On its own, this case would be a frustrating technicality. But taken in context, it seems downright arbitrary. One of the more respectable recent Best Song winners, “Falling Slowly” from Once, appeared on not one but two albums released for general sale well before the movie came out. But while the Academy’s music branch did review this case, they eventually concluded that the movie’s gestation period was protracted enough to make the case that the song being written in 2002 and performed on two different albums since then had no bearing on its eligibility as part of a movie released in 2007. (The two albums on which it appeared were “venues,” in the Academy’s words, “deemed inconsequential enough not to change the song’s eligibility”).

Hassenger makes an important point about the difference between a song that is important to the movie and one that will go over well in the Oscar award television show. “We Are the Best” is a terrific movie about three girls who form a punk group. Their song is a critical part of the movie. ““Hate The Sport” is vital to the bond the characters in We Are The Best! form. It’s catchy not as a pop song, but as a piece of these characters’ lives.” But it is not going to provide a “Let it Go” television-friendly moment. Also, since the movie is Swedish, the nominees’ names would be a bigger challenge than Idina Menzel. The song should be nominated just to let John Travolta try to announce it.
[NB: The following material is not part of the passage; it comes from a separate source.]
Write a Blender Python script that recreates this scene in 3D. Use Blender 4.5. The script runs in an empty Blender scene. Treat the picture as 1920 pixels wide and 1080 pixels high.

The song I was rooting for this year did not get nominated. In my opinion it is by far the best movie song of the year: “For the Dancing and the Dreaming” from “How to Train Your Dragon 2,” with lyrics by Shane MacGowan (of the Pogues) and music by Jon Thor Birgisson and John Powell. It does everything a song in a movie is supposed to do. It gives the characters a chance to express what is going on and it moves the story forward. And it is gorgeously beautiful and so touching.